Graham: The same objection could be made to the notion of any other right. It is usually dealt with by having some sort of minimum standard. So for the right to food, it would be enough to keep you alive and healthy, but no champagne trifle. For shelter – no right to a palace.
So the right to transport would just mean that you must be able to get to any reasonable destination for any reasonable purpose arriving somewhere around your reasonably-desired time. Of course, all these “reasonable”s provoke debate, that’s what politics is for.
@Malcolm – I disagree – whereas for most rights it’s easy to identify the modalities, and to quantify them, that isn’t so for transport, especially public transport. The point is a logical one: in the case of food,the supply of food is based on individual needs;in the case of public transport, the basis of the provision is the bundling together of individuals’ needs in a compromise. Again, in the case of food, the individual’s needs can be objectively assessed; for transport, how do you evaluate my need to go to lunch against your need to go to work?
@Malcolm
But we don’t have any other ‘rights’ where the exercise of the right costs money and must be paid for (except, perhaps for the NHS and primary education). Rights to things such as free speech or assembly are generally seen as absolute rights with, perhaps, a few exceptions (so that free speech does not include the right to make hate speeches). There is no ‘right’ to food or shelter, for example. In one sense there is already a sort of ‘right’ to transport but this is only the right to pass and repass, on foot, on the public highway. I think any other idea of a ‘right’ to transport is pretty meaningless.

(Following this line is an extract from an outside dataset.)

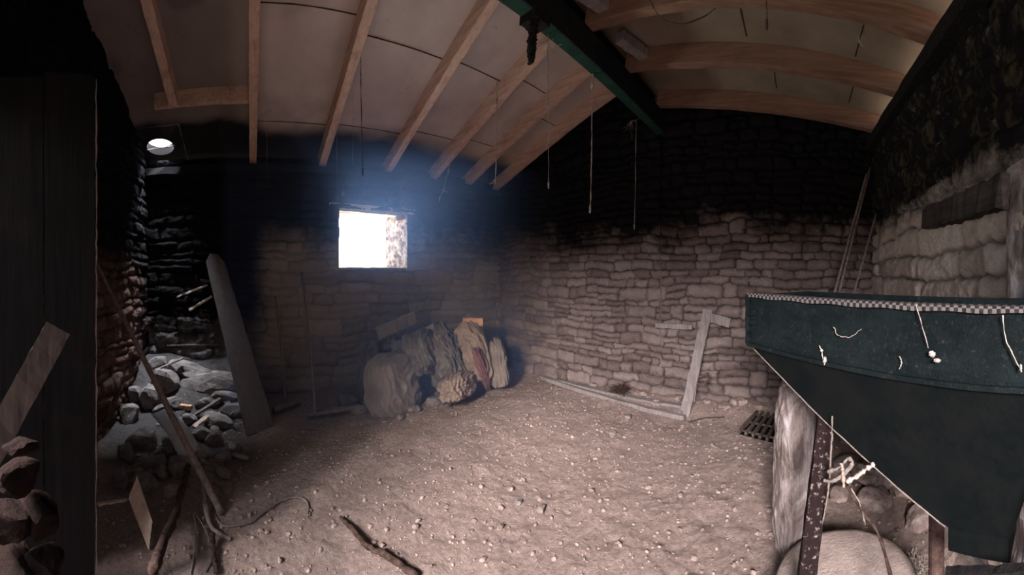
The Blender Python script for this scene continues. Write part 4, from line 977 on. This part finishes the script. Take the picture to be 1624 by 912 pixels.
HP = [(338, 768), (351, 780), (346, 792), (340, 808), (343, 826), (356, 838), (378, 840), (400, 832), (424, 815), (448, 798), (470, 792), (484, 797), (489, 808), (488, 821)]
limb('hose', [ground(x, y, .012) for x, y in HP], .0048, .0048, 'hose', 'thin grey hose curling over the floor from the rubble', 'hose', wob=0, seed=6, seg=8)
limb('twine', [ground(306, 826, .06), ground(311, 850, .03), ground(310, 875, .01), ground(302, 918, .01)], .004, .004, 'twine', 'pale twine running to the bottom edge, left of the looped one', 'twine', wob=.001, seed=7)
limb('twine', [ground(312, 832, .05), ground(326, 850, .02), ground(336, 875, .01), ground(336, 896, .01), ground(326, 916, .01)], .004, .004, 'twine', 'pale twine bending in a loop at the bottom edge', 'twine', wob=.001, seed=8)
o1 = limb('branch', [ground(541, 829, .022), ground(560, 850, .025), ground(585, 874, .022), ground(615, 890, .02), ground(662, 922, .02)], .012, .017, 'bark', 'dark forked branch lying on the near floor at the bottom centre', 'branch', seed=9)
mb = MB(); P = smooth_path([ground(545, 842, .022), ground(568, 866, .025), ground(592, 884, .022), ground(628, 906, .02)], 6, .003, 4); sweep(mb, P, [.013] * len(P), 8, jitter=.1)
c_ = mb.build('fork', M['bark'], o1, smooth=True)

# ------------------------------------------------------------------ right wall: old lintel and plastered jamb
a = Vector((XC - .015, 2.12, 1.845)); b_ = Vector((XC - .02, 1.15, 1.83))
mb = MB(); beam(mb, a, b_, .14, .14, rough=.008, seed=14, nseg=24, taper=lambda t: .5 + .5 * t); tag(mb.build('trim_5', M['lintel_wood']), kind='structure')
mb = MB(); vs = []; fs = []; N = 30
reveal(mb, ((XC - .05, 1.19, 0.0), (XC - .05, .75, 0.0), (XC - .05, .75, 2.0), (XC - .05, 1.17, 1.93)), (-1, 0, 0), 21)
mb.add([(XC - .05, 1.19, 0.0), (XC + .04, 1.19, 0.0), (XC + .04, 1.17, 1.93), (XC - .05, 1.17, 1.93)], [(0, 1, 2, 3)])
tag(mb.build('trim_6', M['sheet'], smooth=False), kind='structure')

# ------------------------------------------------------------------ strings and cobwebs hanging from the roof
def roof_pt(x, y, drop=0):
    for rho in np.arange(.8, 5.6, .01):
        p = at(x, y, rho); zf = roof_left(p.x) if p.x < RX - .06 else roof_right(p.x)
        if p.z >= zf + .01 or p.y > YB - .04 or p.x < XA + .04: return p
        if abs(p.x - RX) < BW and 3.05 < p.z < 3.1 and p.y < YB: return p
    return p
STR = [(572, 118, 575, 276, 'dark string hanging from the bright rafter, left of the window head', 'dark_twine', 0), (788, 152, 786, 290, 'cobwebbed string hanging from the rafter right of the window', 'web', 1),
       (869, 72, 870, 296, 'string hanging from the ridge beam, left one of the three over the back wall', 'web', 0), (940, 122, 936, 335, 'thick knotted string hanging from the ridge beam, middle one of the three', 'web', 1),
       (1009, 196, 1006, 362, 'faint string hanging at the end of the ridge beam, right one of the three', 'web', 0), (712, 268, 697, 318, 'short pale cobweb hanging at the rafter ends right of the window', 'web', 1), (1215, -6, 1216, 44, 'short thick string hanging at the top edge over the right slope', 'dark_twine', 0),
       (422, 170, 424, 290, 'very thin thread hanging below the upright-looking rafter', 'web', 0), (534, 205, 536, 420, 'very thin thread hanging left of the window', 'web', 0), (560, 165, 559, 262, 'thin short thread hanging beside the bright rafter', 'web', 0)]
for i, (x0_, y0_, x1_, y1_, lab, mt, bl) in enumerate(STR):
    p = roof_pt(x0_, y0_); rho = math.hypot(p.x, p.y); q = at(x1_, y1_, rho); thin = 'thin' in lab
    blob = [(q + Vector((0, 0, .02)), (.008, .008, .035))] + ([(p.lerp(q, .06), (.012, .012, .03))] if bl else []) if not thin else None
    web_strand('hanging_string', [p + Vector((0, 0, RD - .01 if p.y < YB - .1 and abs(p.x - RX) > .1 else .0)), p, p.lerp(q, .3), p.lerp(q, .62) + Vector((.004, 0, 0)), q], .0012 if thin else (.0042 if bl else .0034), M[mt], lab, 'string', seed=30 + i, wob=.0015, k=8, blob=blob)
pts = [roof_pt(1030, -6), roof_pt(1030, -6) * 0 + at(1038, 16, 2.15), at(1056, 33, 2.15), at(1085, 37, 2.15), at(1115, 27, 2.15), at(1140, 8, 2.15), at(1148, -6, 2.15)]
web_strand('hanging_string', [at(1029, -10, 2.15)] + pts[1:], .0035, M['dark_twine'], 'dark string hanging in a loop under the right roof slope', 'string', seed=50, wob=.002)
# little cobweb rags on rafters
for i, (x, y, s, lab) in enumerate(((552, 75, .03, 'ragged cobweb on the shaded side of the bright rafter'), (868, 62, .05, 'thick cobweb tuft where a rafter meets the ridge beam'), (1002, 190, .05, 'cobweb tuft at the foot of the ridge beam'),
        (425, 172, .035, 'cobweb rag under the second rafter'), (1362, 60, .02, 'cobweb knot on the panel of the right slope'), (704, 300, .03, 'pale cobweb rag at the rafter end near the corner'), (544, 305, .02, 'small bright cobweb just above the window, left one'), (640, 326, .035, 'wide pale cobweb just above the window, right one'))):
    p = roof_pt(x, y) if i < 6 else on_x(x, y, XA + .05); p = p * 1.0; p.z -= .01; mb = MB(); rnd = random.Random(i)
    for k in range(14):
        d = Vector((rnd.gauss(0, 1), rnd.gauss(0, 1), rnd.gauss(-.4, 1))) * s; P = smooth_path([p, p + d * .6 + Vector((0, 0, -.3 * s)), p + d], 3, .002, k); sweep(mb, P, .0016, 4)
    tag(mb.build('cobweb', M['web']), lab, 'cobweb')
# black tattered strip hanging from the ridge beam
p = at(846, 28, 2.10); q = at(842, 100, 2.10); mb = MB(); n = 26; rnd = random.Random(3); vs = []; fs = []
for i in range(n + 1):
    c_ = p.lerp(q, i / n); w = .034 * (1 + .25 * rnd.uniform(-1, 1)) * (1.25 if i < 4 else 1) * (1 - .35 * max(0, i / n - .85) / .15)
    for k in range(8):
        a = 2 * PI * k / 8; vs.append(c_ + Vector((math.cos(a) * w * rnd.uniform(.75, 1.2), math.sin(a) * w * .7 * rnd.uniform(.7, 1.2), rnd.uniform(-.005, .005))))
for i in range(n):
    for k in range(8): fs.append((i * 8 + k, i * 8 + (k + 1) % 8, i * 8 + 8 + (k + 1) % 8, i * 8 + 8 + k))
fs += [tuple(range(8)), tuple(n * 8 + k for k in reversed(range(8)))]
mb.add(vs, fs); tag(mb.build('tattered_strip', M['soot']), 'black tattered sooty strip hanging from the green ridge beam', 'strip')
mb = MB(); c_ = Vector((RX, at(862, 30, 2.1).y, 3.06)); beam(mb, c_ - Vector((0, .07, 0)), c_ + Vector((0, .07, 0)), .13, .05, rough=.004, seed=4)
tag(mb.build('beam_clamp', M['soot']), 'black clamp around the ridge beam above the tattered strip', 'clamp')
# rod across the roof hole
mb = MB(); zh = roof_left(SKY[0]) + RD - .004; beam(mb, (SKY[0] - .02, SKY[1] - .19, zh - .005), (SKY[0] + .02, SKY[1] + .19, zh), .012, .012, rough=.001, seed=2)
tag(mb.build('lath', M['stick']), 'thin lath across the round hole in the roof', 'lath')

# ------------------------------------------------------------------ scattering volume added to give the blue glow around the window
mb = MB(); hx0, hx1, hy0, hy1, hz0, hz1 = XA + .06, -2.7, -.25, YB - .1, .15, ZA - .1
mb.add([(hx0, hy0, hz0), (hx1, hy0, hz0), (hx1, hy1, hz0), (hx0, hy1, hz0), (hx0, hy0, hz1), (hx1, hy0, hz1), (hx1, hy1, hz1), (hx0, hy1, hz1)],
       [(0, 3, 2, 1), (4, 5, 6, 7), (0, 1, 5, 4), (1, 2, 6, 5), (2, 3, 7, 6), (3, 0, 4, 7)])
hm = bpy.data.materials.new('glow_volume'); hm.use_nodes = True; nt = hm.node_tree; nt.nodes.clear()
ou = nt.nodes.new('ShaderNodeOutputMaterial'); vs_ = nt.nodes.new('ShaderNodeVolumeScatter')
vs_.inputs['Color'].default_value = (0.28, 0.46, 1.0, 1); vs_.inputs['Density'].default_value = 0.30; vs_.inputs['Anisotropy'].default_value = 0.1
nt.links.new(vs_.outputs[0], ou.inputs['Volume'])
tag(mb.build('glow_volume', hm), 'bluish scattering volume added for the glow around the window', 'glow_volume', kind='stuff')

We were discussing the reads article. NYT good read.
In summary the city is stitched together from disparate communities. There is no city without the connecting network
In New York, movement — anywhere, anytime — is a right. Transit dictates opportunities.
The case for the subway is the case for mobility: physical mobility, economic mobility, social mobility. The business leaders, politicians and engineers who made the subway all those years ago understood that promise, and it remains the most profound message of the system even in its decline: The city can be built, and the people can come, and they can thrive
Rights: I may not have made it clear, but I do not necessarily believe that anyone has a right to transport. Just that the concept of rights is a feasible one to be used by someone advocating certain provisions. About the only right about which there is little or no dispute is the right not to be killed (and exceptions are claimed even to that one).
But the concept of a right to education (say) is a powerful tool which can be deployed against those who try to diminish educational provision. Similarly, the concept of a right to transport can (in my view) be usefully used in arguments. Whether those arguments are accepted in any given case is another matter.
@Malcolm – I’m not sure that this discussion is going to go anywhere. I understand where you are coming from but I can’t see how you can apply “feasible” to something that cannot be defined. I appreciate that the UN talks of the right to shelter and some other thing,s but if they can’t be described their value to real people, leading real lives is limited to moral debating points. The practical effect of leaving such “open” concepts hanging around for every passing demagogue to interpret is quite dangerous (in every possible way) as the various followers of Rousseau, Paine and Marx demonstrate.